Super Tuesday primaries 2024: Trump and Biden dominate, Haley drops out

538 tracked how Trump and Haley did, plus key U.S. House and Senate races.

March 5 was Super Tuesday — the biggest election day of the year until the one in November! With former President Donald Trump projected to win 14 of the day's 15 GOP presidential nominating contests, former U.N. Ambassador Nikki Haley announced Wednesday morning that she is suspending her campaign.

It was also the first downballot primary day of 2024, with important contests for Senate, House and governor in states like Alabama, California, North Carolina and Texas.

538 reporters, analysts and contributors broke down the election results as they came in with live updates, analysis and commentary. Read our full live blog below.


0

Final thought: Are women going to break more records? Too early to know

As my colleagues have already noted, the Republican primary is essentially over. But Haley's Vermont victory is the first time a Republican woman will win a state's presidential primary. (She also won the primary in D.C.) So, check a box for a broken record. But I had my eye on Republican and Democratic women in downballot races tonight, and overall it looks like Republican women without their party's or Trump's endorsement struggled to win in places where they have a good chance of winning in November. An exception is in North Carolina's 1st District, where wealthy business owner Laurie Buckhout is the projected winner. That seat will be tight contest in November. As of writing this, Democratic women are looking to be doing well in safely blue districts, like California's 12th and 29th, and Texas's 32nd. But tonight's results suggests the senators from California will both be men, after decades of female leadership in those seats. I'll continue to watch women's progress in both parties for 538, to identify trends and whether more records will be broken.

Meredith Conroy, 538 contributor


Final thought: Congress is the most interesting fight now

The presidential primaries are, for all intents and purposes, over. That means we can finally shift our focus to the primaries that are going to have the most impact on the outcome in November, in the House and Senate. Tonight we saw the first of those contests, and they did not disappoint. In Alabama, an appropriator, Rep. Jerry Carl, lost to a firebrand colleague, Barry Moore, in a member versus member primary. (Let's see what that does to morale in the GOP conference.) In California, Adam Schiff successfully engineered an uncompetitive general election against Republican Steve Garvey, freeing up tens of millions in small donor dollars for races elsewhere around the country. In North Carolina, a bevy of upcoming runoffs will help determine what shape the next House GOP conference takes. And in Texas, we're going to find out in the 23rd District just how much deviation from party orthodoxy is tolerated, when Tony Gonzales faces the music for his votes on a gun bill (negotiated by the state's own senior GOP senator!). Presidential season may be over, but the fun is just beginning.

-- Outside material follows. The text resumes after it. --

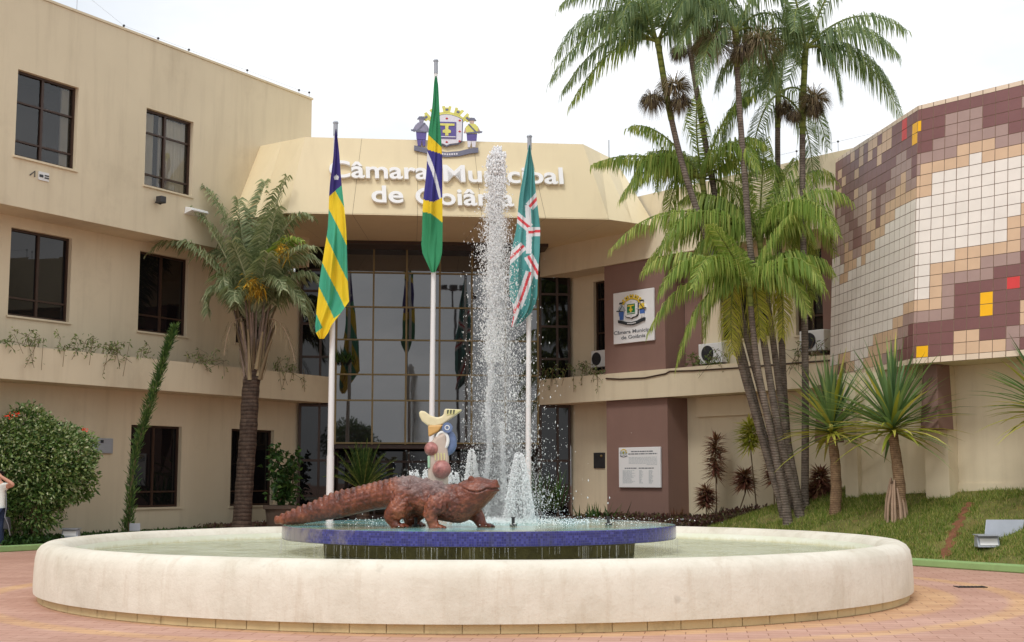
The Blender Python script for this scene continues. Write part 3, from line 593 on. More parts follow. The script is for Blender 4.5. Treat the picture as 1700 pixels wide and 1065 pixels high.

—Jacob Rubashkin, Inside Elections


Final thought: Groundhog Day in March as February's patterns carry over

In the early primaries and caucuses on the GOP side, a few patterns became clear. Donald Trump marched toward the nomination by winning most groups of Republican primary voters, but Haley proved a bit more competitive in pockets with large numbers of college-educated voters. Trump has expanded his 2016 coalition by winning more voters on the right, which we can see by his strength in places where Ted Cruz did well eight years ago. Haley, meanwhile, competes among moderates. Tonight, that meant dominant wins for Trump across a set of states, from Virginia and North Carolina to Texas and California. Among tonight's states, Virginia's demographics make it more friendly to non-Trump candidates — Rubio almost won it in 2016 — so Haley's failure to breech 40 percent there is yet another sign that she's able to win only a minority faction within today's GOP.

Overall, there isn't much surprise in tonight's Republican presidential results, beyond the question of whether Haley will eke across the 50 percent threshold and so take home all of Vermont's delegates. In part, that reflects the nationalization of presidential politics. In state after state, the same kinds of communities lean towards or away from Trump, so the results follow pretty consistently from a state's demographics and prior voting behavior. That makes for predictable patterns — and a less than surprising Super Tuesday.

—Dan Hopkins, 538 contributor


Final thought: I'm looking forward to winning future Jason Palmer trivia questions

Thinking about what Kaleigh said, the fact that Trump and Biden have their primary races all but sewn up does make for some blah primary election nights. That's why all the attention shifted to Vermont, which Haley is likely to win, and to American Samoa on the Democratic side, where we all learned that someone named Jason Palmer had been running all along. I'm like Mary and ready to turn to the general election, when we can focus on how Biden and Trump are appealing to voters and what the consequences of their stances and potential victory might be.